Lord McColl told Peers:

“Frontline agencies are advising us that the current system is not meeting our objectives to recover victims and protect them from further exploitation [and have] highlighted cases where confirmed victims are destitute and sleeping on the streets, refused access to welfare benefits or housing or have engaged in prostitution because they were not entitled to any form of support.

“Ending support just 14 days after the National Referral Mechanism decision without establishing access to services and suitable housing for the following period puts victims at risk and interrupts their recovery”.

More than 20 other Peers from all parties spoke in support of the Bill.  They spoke movingly of the tragic circumstances some victims have found themselves in after leaving safe house accommodation at the end of the initial reflection and recovery period. 

The Lord Bishop of Derby particularly emphasised the need to help victims to “recover” from their terrible ordeal, not simply to remove them to a place of safety for a short period.

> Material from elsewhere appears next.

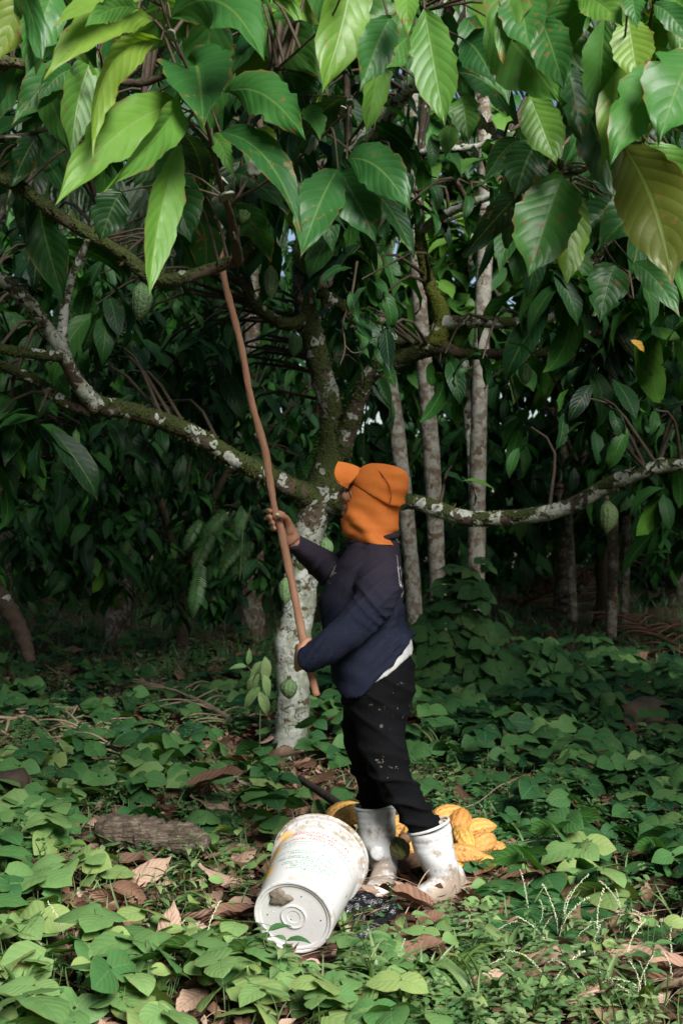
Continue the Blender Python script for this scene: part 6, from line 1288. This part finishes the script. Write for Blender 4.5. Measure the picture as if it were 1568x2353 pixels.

Others highlighted the way that well-supported victims are more able to act as witnesses, giving police vital information that can help see traffickers jailed for their crimes.  

Responding to the debate the Minister, Baroness Williams of Trafford confirmed the Government’s commitment to tackling modern slavery and indicated that proposed reforms of the NRM will be published soon.  She did however say the Government was not persuaded of the need to give all victims a year’s residency in the UK to receive longer support saying that any longer-term provisions should be determined on a case by case basis.

CARE is pleased to support Lord McColl’s Bill and we warmly welcome all the positive comments made by Peers today.  We look forward to the Government’s forthcoming proposals and urge them to adopt Lord McColl’s Bill to improve the care provided to victims.

Lord McColl’s Bill now proceeds to Committee Stage.